Material provided ->
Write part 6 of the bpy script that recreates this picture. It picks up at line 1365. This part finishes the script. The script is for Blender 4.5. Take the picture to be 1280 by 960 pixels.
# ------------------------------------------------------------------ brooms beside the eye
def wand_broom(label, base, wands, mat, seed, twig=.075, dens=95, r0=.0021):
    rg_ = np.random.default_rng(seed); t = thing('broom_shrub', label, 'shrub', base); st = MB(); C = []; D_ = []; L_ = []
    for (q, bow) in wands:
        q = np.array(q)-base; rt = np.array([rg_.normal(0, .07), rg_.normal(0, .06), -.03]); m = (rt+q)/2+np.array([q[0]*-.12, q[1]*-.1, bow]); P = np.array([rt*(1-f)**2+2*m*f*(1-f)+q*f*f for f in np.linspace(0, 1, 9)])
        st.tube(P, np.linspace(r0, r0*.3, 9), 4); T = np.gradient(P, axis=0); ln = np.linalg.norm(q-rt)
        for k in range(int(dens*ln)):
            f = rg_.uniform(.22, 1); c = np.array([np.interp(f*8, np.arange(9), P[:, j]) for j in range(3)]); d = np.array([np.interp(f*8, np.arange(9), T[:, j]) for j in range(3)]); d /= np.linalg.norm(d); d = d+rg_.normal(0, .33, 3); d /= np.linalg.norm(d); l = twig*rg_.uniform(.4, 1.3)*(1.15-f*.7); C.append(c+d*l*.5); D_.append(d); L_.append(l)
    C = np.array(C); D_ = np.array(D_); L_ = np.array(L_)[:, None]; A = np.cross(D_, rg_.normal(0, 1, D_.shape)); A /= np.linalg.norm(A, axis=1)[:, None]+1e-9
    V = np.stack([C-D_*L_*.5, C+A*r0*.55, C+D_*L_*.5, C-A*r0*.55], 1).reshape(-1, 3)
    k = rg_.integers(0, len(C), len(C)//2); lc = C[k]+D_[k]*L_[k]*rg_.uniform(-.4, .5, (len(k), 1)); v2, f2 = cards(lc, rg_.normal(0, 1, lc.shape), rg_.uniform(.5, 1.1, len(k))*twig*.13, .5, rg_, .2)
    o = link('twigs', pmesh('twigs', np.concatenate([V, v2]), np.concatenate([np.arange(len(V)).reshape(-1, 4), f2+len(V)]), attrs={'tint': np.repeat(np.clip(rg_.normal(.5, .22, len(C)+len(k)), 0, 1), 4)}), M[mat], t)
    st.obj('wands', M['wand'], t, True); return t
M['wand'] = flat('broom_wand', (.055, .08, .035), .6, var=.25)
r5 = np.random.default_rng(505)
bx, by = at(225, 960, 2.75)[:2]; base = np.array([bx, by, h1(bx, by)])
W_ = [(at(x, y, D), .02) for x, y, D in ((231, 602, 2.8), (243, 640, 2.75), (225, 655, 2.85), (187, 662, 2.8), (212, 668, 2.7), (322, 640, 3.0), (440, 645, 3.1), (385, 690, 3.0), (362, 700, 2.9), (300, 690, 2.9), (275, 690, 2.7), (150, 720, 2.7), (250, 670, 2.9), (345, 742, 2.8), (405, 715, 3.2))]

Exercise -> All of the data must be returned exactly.

Exercise solution ->
Write part 6 of the bpy script that recreates this picture. It picks up at line 1365. This part finishes the script. The script is for Blender 4.5. Take the picture to be 1280 by 960 pixels.
# ------------------------------------------------------------------ brooms beside the eye
def wand_broom(label, base, wands, mat, seed, twig=.075, dens=95, r0=.0021):
    rg_ = np.random.default_rng(seed); t = thing('broom_shrub', label, 'shrub', base); st = MB(); C = []; D_ = []; L_ = []
    for (q, bow) in wands:
        q = np.array(q)-base; rt = np.array([rg_.normal(0, .07), rg_.normal(0, .06), -.03]); m = (rt+q)/2+np.array([q[0]*-.12, q[1]*-.1, bow]); P = np.array([rt*(1-f)**2+2*m*f*(1-f)+q*f*f for f in np.linspace(0, 1, 9)])
        st.tube(P, np.linspace(r0, r0*.3, 9), 4); T = np.gradient(P, axis=0); ln = np.linalg.norm(q-rt)
        for k in range(int(dens*ln)):
            f = rg_.uniform(.22, 1); c = np.array([np.interp(f*8, np.arange(9), P[:, j]) for j in range(3)]); d = np.array([np.interp(f*8, np.arange(9), T[:, j]) for j in range(3)]); d /= np.linalg.norm(d); d = d+rg_.normal(0, .33, 3); d /= np.linalg.norm(d); l = twig*rg_.uniform(.4, 1.3)*(1.15-f*.7); C.append(c+d*l*.5); D_.append(d); L_.append(l)
    C = np.array(C); D_ = np.array(D_); L_ = np.array(L_)[:, None]; A = np.cross(D_, rg_.normal(0, 1, D_.shape)); A /= np.linalg.norm(A, axis=1)[:, None]+1e-9
    V = np.stack([C-D_*L_*.5, C+A*r0*.55, C+D_*L_*.5, C-A*r0*.55], 1).reshape(-1, 3)
    k = rg_.integers(0, len(C), len(C)//2); lc = C[k]+D_[k]*L_[k]*rg_.uniform(-.4, .5, (len(k), 1)); v2, f2 = cards(lc, rg_.normal(0, 1, lc.shape), rg_.uniform(.5, 1.1, len(k))*twig*.13, .5, rg_, .2)
    o = link('twigs', pmesh('twigs', np.concatenate([V, v2]), np.concatenate([np.arange(len(V)).reshape(-1, 4), f2+len(V)]), attrs={'tint': np.repeat(np.clip(rg_.normal(.5, .22, len(C)+len(k)), 0, 1), 4)}), M[mat], t)
    st.obj('wands', M['wand'], t, True); return t
M['wand'] = flat('broom_wand', (.055, .08, .035), .6, var=.25)
r5 = np.random.default_rng(505)
bx, by = at(225, 960, 2.75)[:2]; base = np.array([bx, by, h1(bx, by)])
W_ = [(at(x, y, D), .02) for x, y, D in ((231, 602, 2.8), (243, 640, 2.75), (225, 655, 2.85), (187, 662, 2.8), (212, 668, 2.7), (322, 640, 3.0), (440, 645, 3.1), (385, 690, 3.0), (362, 700, 2.9), (300, 690, 2.9), (275, 690, 2.7), (150, 720, 2.7), (250, 670, 2.9), (345, 742, 2.8), (405, 715, 3.2))]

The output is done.